Requirement:
Tally the lines of the data that include the word "coat" and state the total, nothing else.

Information shown:
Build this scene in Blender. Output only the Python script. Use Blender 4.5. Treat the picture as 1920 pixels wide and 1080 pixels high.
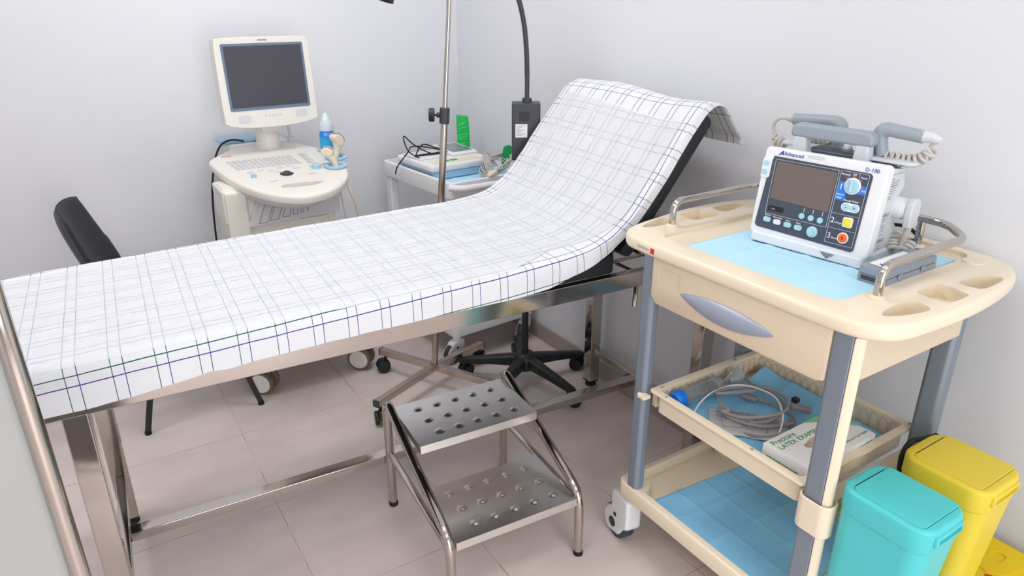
import bpy, bmesh, math, random
from mathutils import Vector, Matrix, noise
random.seed(7)
for o in list(bpy.data.objects): bpy.data.objects.remove(o, do_unlink=True)
SC = bpy.context.scene
COL = SC.collection
PI = math.pi
# ------------------------------------------------------------------ camera, world, lights, exposure
F_PX = 1320.0
pitch = math.atan(540 / F_PX); yaw = math.atan(2235 / 1426)
cam = bpy.data.cameras.new('camera'); cam.sensor_width = 36; cam.lens = F_PX / 1920 * 36; cam.clip_start = .02
camo = bpy.data.objects.new('camera', cam); COL.objects.link(camo)
fh = Vector((math.cos(yaw), math.sin(yaw), 0))
fw = fh * math.cos(pitch) - Vector((0, 0, 1)) * math.sin(pitch)
camo.location = (0, 0, 1.45); camo.rotation_euler = fw.to_track_quat('-Z', 'Y').to_euler()
SC.camera = camo
w = bpy.data.worlds.new('world'); SC.world = w; w.use_nodes = True
w.node_tree.nodes['Background'].inputs[0].default_value = (.8, .85, .9, 1)
w.node_tree.nodes['Background'].inputs[1].default_value = .3
SC.view_settings.view_transform = 'Standard'; SC.view_settings.look = 'None'
SC.view_settings.exposure = 0.22; SC.view_settings.gamma = 1; SC.view_settings.use_curve_mapping = False
LAMP_POS = [(.75, 2.15, 9), (.6, .5, 1.5), (.85, -.9, 1.0), (-.7, 2.1, 5.5), (-.7, .6, 3.0), (-.7, -.9, 2)]
LAMP_COL = (1.0, .992, .99)
for i, (lx, ly, pw) in enumerate(LAMP_POS):
    ld = bpy.data.lights.new('ceiling_lamp_light', 'AREA'); ld.shape = 'SQUARE'; ld.size = .56; ld.energy = pw; ld.color = LAMP_COL
    lo = bpy.data.objects.new('ceiling_lamp_light', ld); COL.objects.link(lo); lo.location = (lx, ly, 2.655)

wl = bpy.data.lights.new('window_fill_light', 'AREA'); wl.shape = 'RECTANGLE'; wl.size = 1.75; wl.size_y = 2.0; wl.energy = 48; wl.color = (.96, .98, 1.0)
wo = bpy.data.objects.new('window_fill_light', wl); COL.objects.link(wo); wo.location = (.1, -1.99, 1.15); wo.rotation_euler = (PI / 2, 0, 0)   # frontal fill light added behind the camera, set in the added window

# ------------------------------------------------------------------ materials
def lin(c):
    r = []
    for x in c[:3]:
        x /= 255.0
        r.append(x / 12.92 if x <= .04045 else ((x + .055) / 1.055) ** 2.4)
    return (r[0], r[1], r[2], 1)
def mat(name, c, rough=.5, metal=0, var=.03, vscale=30, bump=0, bscale=200, coat=0, trans=0, ior=1.45, alpha=1, sss=0):
    m = bpy.data.materials.new(name); m.use_nodes = True
    nt = m.node_tree; b = nt.nodes['Principled BSDF']
    col = lin(c)
    b.inputs['Roughness'].default_value = rough; b.inputs['Metallic'].default_value = metal
    b.inputs['Coat Weight'].default_value = coat; b.inputs['Transmission Weight'].default_value = trans
    b.inputs['IOR'].default_value = ior; b.inputs['Alpha'].default_value = alpha
    tc = nt.nodes.new('ShaderNodeTexCoord')
    n = nt.nodes.new('ShaderNodeTexNoise'); n.inputs['Scale'].default_value = vscale; n.inputs['Detail'].default_value = 3
    nt.links.new(tc.outputs['Object'], n.inputs['Vector'])
    mr = nt.nodes.new('ShaderNodeMapRange'); mr.inputs['To Min'].default_value = 1 - var; mr.inputs['To Max'].default_value = 1 + var
    nt.links.new(n.outputs['Fac'], mr.inputs['Value'])
    mx = nt.nodes.new('ShaderNodeVectorMath'); mx.operation = 'SCALE'; mx.inputs[0].default_value = col[:3]
    nt.links.new(mr.outputs[0], mx.inputs['Scale']); nt.links.new(mx.outputs[0], b.inputs['Base Color'])
    if bump:
        n2 = nt.nodes.new('ShaderNodeTexNoise'); n2.inputs['Scale'].default_value = bscale; n2.inputs['Detail'].default_value = 4
        nt.links.new(tc.outputs['Object'], n2.inputs['Vector'])
        bp = nt.nodes.new('ShaderNodeBump'); bp.inputs['Strength'].default_value = bump; bp.inputs['Distance'].default_value = .002
        nt.links.new(n2.outputs['Fac'], bp.inputs['Height']); nt.links.new(bp.outputs[0], b.inputs['Normal'])
    return m
class NT:
    def __init__(s, m): s.t = m.node_tree
    def math(s, op, a, b=None):
        n = s.t.nodes.new('ShaderNodeMath'); n.operation = op
        for i, v in enumerate((a, b)):
            if v is None: continue
            if isinstance(v, (int, float)): n.inputs[i].default_value = v
            else: s.t.links.new(v, n.inputs[i])
        return n.outputs[0]
    def mix(s, fac, a, b):
        n = s.t.nodes.new('ShaderNodeMix'); n.data_type = 'RGBA'
        for k, v in ((0, fac), (6, a), (7, b)):
            if isinstance(v, (int, float, tuple)): n.inputs[k].default_value = v
            else: s.t.links.new(v, n.inputs[k])
        return n.outputs[2]
    def band(s, x, off, P, wd):
        return s.math('LESS_THAN', s.math('FRACT', s.math('DIVIDE', s.math('ADD', x, -off + 100 * P), P)), wd / P)

WALL = mat('wall_paint', (222, 223, 228), .75, var=.012, vscale=3, bump=.12, bscale=60)
CEIL = mat('ceiling_paint', (240, 240, 240), .9)
CHROME = mat('polished_steel', (196, 189, 182), .09, 1, var=.03, vscale=8)
BRUSH = mat('brushed_steel', (236, 233, 230), .31, 1, var=.06, vscale=25, bump=.06, bscale=90)
RAILM = mat('rail_steel', (190, 182, 176), .13, 1, var=.04, vscale=10)
IVM = mat('stand_steel', (196, 184, 173), .24, 1, var=.05)
BLACKV = mat('black_vinyl', (30, 33, 36), .55, bump=.4, bscale=350)
BLACKP = mat('black_plastic', (34, 35, 38), .42, bump=.1)
DARKP = mat('dark_grey_plastic', (62, 64, 70), .45)
RUB = mat('black_rubber', (28, 28, 29), .7)
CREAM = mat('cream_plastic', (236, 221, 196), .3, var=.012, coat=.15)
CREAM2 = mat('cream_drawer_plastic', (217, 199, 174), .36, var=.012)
GREYAL = mat('grey_blue_aluminium', (134, 144, 156), .36, .35, var=.03)
GREYH = mat('grey_handle_plastic', (160, 167, 184), .35, .25)
WHITEP = mat('white_plastic', (233, 233, 236), .35)
OFFW = mat('offwhite_plastic', (226, 222, 214), .38, var=.015)
OFFW2 = mat('grey_white_plastic', (208, 206, 210), .45)
LBLUE = mat('light_blue_plastic', (160, 196, 222), .4)
TEAL = mat('teal_plastic', (82, 200, 202), .38, var=.015)
YELL = mat('yellow_plastic', (224, 200, 60), .38, var=.015)
YELLC = mat('yellow_card', (240, 205, 10), .5, var=.02)
CORD = mat('grey_cord', (196, 191, 184), .45)
CORDG = mat('grey_cable', (158, 152, 152), .45)
ORANGE = mat('orange_plastic', (250, 110, 30), .4)
YBTN = mat('yellow_button', (238, 222, 70), .4)
AQUA = mat('aqua_plastic', (170, 212, 224), .35)
SLATE = mat('slate_panel', (72, 78, 92), .4)
BLUEP = mat('blue_print', (36, 130, 226), .4)
INK = mat('navy_ink', (40, 70, 160), .5)
INKW = mat('white_ink', (238, 240, 244), .5)
INKG = mat('green_ink', (30, 135, 70), .5)
INKK = mat('dark_ink', (70, 74, 82), .5)
RED = mat('red_ink', (206, 30, 66), .5)
DEFG = mat('grey_paddle_plastic', (150, 160, 168), .42)
DEFB = mat('battery_grey_plastic', (136, 146, 158), .42)
SIDEG = mat('pale_grey_plastic', (208, 212, 216), .45)
SCRN = mat('defibrillator_screen', (112, 100, 95), .12, coat=.3)
SCRD = mat('monitor_screen', (66, 66, 74), .16, coat=.2)
BEZ = mat('slate_bezel', (104, 122, 144), .4)
GRN = mat('green_foil', (0, 190, 80), .35)
GRN2 = mat('green_rubber', (10, 160, 80), .45)
CARDW = mat('white_card', (238, 236, 234), .5)
SKIN = mat('latex', (188, 165, 145), .6)
PACK = mat('silver_packet', (205, 205, 208), .4, .2, bump=.5, bscale=60)
CLEAR = mat('clear_plastic', (240, 247, 252), .08, trans=.92, ior=1.25)
CLEAR2 = mat('frosted_silicone', (225, 232, 236), .3, trans=.7, ior=1.3)
GEL = mat('blue_gel', (60, 178, 232), .15, trans=.1, ior=1.33)
FABG = mat('screen_fabric', (166, 166, 164), .85, bump=.2, bscale=500)
PROBE = mat('probe_plastic', (226, 214, 192), .4)
BRIGHTB = mat('blue_cap_plastic', (10, 125, 235), .35)
EMIT = bpy.data.materials.new('lamp_diffuser'); EMIT.use_nodes = True
_b = EMIT.node_tree.nodes['Principled BSDF']; _b.inputs['Emission Color'].default_value = (1, .98, .96, 1); _b.inputs['Emission Strength'].default_value = 3.0

# floor tiles
TILE = .4495; TX = .337; TY = .9905 + .4495
FLOORM = mat('grey_floor_tiles', (168, 158, 155), .42, var=.05, vscale=5, bump=.05)
def floor_nodes():
    nt = FLOORM.node_tree; h = NT(FLOORM); b = nt.nodes['Principled BSDF']
    tc = nt.nodes.new('ShaderNodeTexCoord'); sp = nt.nodes.new('ShaderNodeSeparateXYZ'); nt.links.new(tc.outputs['Object'], sp.inputs[0])
    gx = h.band(sp.outputs[0], TX - .0015, TILE, .003); gy = h.band(sp.outputs[1], TY - .0015, TILE, .003)
    g = h.math('MAXIMUM', gx, gy)
    n1 = nt.nodes.new('ShaderNodeTexNoise'); n1.inputs['Scale'].default_value = 3.2; n1.inputs['Detail'].default_value = 9; n1.inputs['Roughness'].default_value = .62
    mp = nt.nodes.new('ShaderNodeMapping'); mp.inputs['Scale'].default_value = (1, 1.8, 1); nt.links.new(tc.outputs['Object'], mp.inputs[0]); nt.links.new(mp.outputs[0], n1.inputs['Vector'])
    wn = nt.nodes.new('ShaderNodeTexWhiteNoise'); wn.noise_dimensions = '2D'
    cb = nt.nodes.new('ShaderNodeCombineXYZ')
    nt.links.new(h.math('FLOOR', h.math('DIVIDE', h.math('ADD', sp.outputs[0], -TX), TILE)), cb.inputs[0])
    nt.links.new(h.math('FLOOR', h.math('DIVIDE', h.math('ADD', sp.outputs[1], -TY), TILE)), cb.inputs[1]); nt.links.new(cb.outputs[0], wn.inputs['Vector'])
    tfac = h.math('ADD', h.math('MULTIPLY', n1.outputs['Fac'], 1.3), h.math('MULTIPLY', wn.outputs['Value'], .16))
    tfac = h.math('ADD', tfac, -.23)
    base = h.mix(tfac, lin((204, 190, 186)), lin((242, 228, 222)))
    gm = h.mix(h.math('MINIMUM', h.math('MAXIMUM', h.math('ADD', h.math('MULTIPLY', n1.outputs['Fac'], 5.0), -2.1), 0.0), 1.0), lin((228, 205, 180)), lin((176, 148, 122)))
    col = h.mix(g, base, gm)
    nt.links.new(col, b.inputs['Base Color'])
floor_nodes()
BASEB = mat('grey_skirting_tile', (170, 158, 152), .4, var=.08, vscale=6)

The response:
5